Henri Gourdin dont c'est là le premier roman a auparavant publié des biographies notamment d'
Eugène Delacroix, de
Pouchkine, d'Audubon et de Adèle et Léopoldine Hugo.
Ce roman est pour moi une réussite. Une alliance de violence et de douceur, plein d'une grande compassion pour tous les êtres que l'on y croisent, d'un grand amour aussi pour toute la région catalane et le village de Villefranche de Conflent.
Maria Soraya fuit avec sa soeur plus jeune la ville de Tarragone où elle s'est réveillée, sous les bombardements des forces nationalistes qui vont s'emparer de la Catalogne. Ses parents sont morts sous les décombres.
Les deux soeurs vont suivre les milliers de réfugiés qui gagnent la France où ils aboutissent dans le camp insalubre, sans protection d'Argelès-sur-mer. Teresa, la petite soeur, va y mourir et Maria Soraya se retrouve alors seule au monde.
Et dans ce moment de grande détresse, après avoir découvert sa soeur morte dans son sommeil à ses côtés, ne sachant plus très bien où elle est ni qui elle est :
« ...j'entends monter en moi, dans le tintamarre de la pluie et la toux d'une malade, les premières mesures de la Maja y el Ruisenor - La Jeune fille et le Rossignol, la pièce pour piano de Granados, le compositeur espagnol. Je suis là, debout, immobile. Je regarde ces hommes manipuler ce corps comme si cela ne me concernait pas, comme j'ai vu ces mêmes hommes soulever d'autres corps, à peu près chaque matin depuis mon arrivée à Argelès, et j'ai cette mélodie qui me berce et m'enveloppe.»
La musique tient une très grande place dans sa vie, la protège mais c'est surtout grâce à son intégration progressive, parfois difficile, dans le village de Villefranche de Conflent ,où la famille Puech l'a engagée pour travailler à la boulangerie, qu'elle parviendra à surmonter sa douleur car cela tranche avec son passé. Elle doit se réadapter, lutter.
Ce village fortifié qui lui apparaît comme hostile dans un premier temps, la gardera à l'abri de ses remparts le temps qu'elle parvienne à reprendre une certaine confiance en elle et dans la vie. Elle apprendra à aimer la rudesse de l'environnement et les habitants qui s'attachent à elle comme elle à eux.

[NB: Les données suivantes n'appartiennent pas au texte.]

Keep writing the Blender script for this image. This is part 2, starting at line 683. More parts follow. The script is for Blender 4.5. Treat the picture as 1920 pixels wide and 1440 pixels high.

Et il y a les retrouvailles à Prades avec Pau Casals qui, lui, va l'aider à rétablir le lien avec son passé et la ramener progressivement vers sa passion pour le violoncelle qu'elle s'interdit dans un premier temps. le vieil homme généreux qui aide ses compatriotes à survivre et la jeune fille blessée vont se soutenir l'un, l'autre et communier dans l'amour de la musique et de la Catalogne. Relation émouvante, lumineuse qui contraste avec la violence des événements qui les entourent. Un ilot dans la tempête
La fin m'a, dans un premier temps, paru brutale mais finalement elle s'explique. Il est temps pour Maria Soraya de quitter l'abri des remparts et de prendre son envol.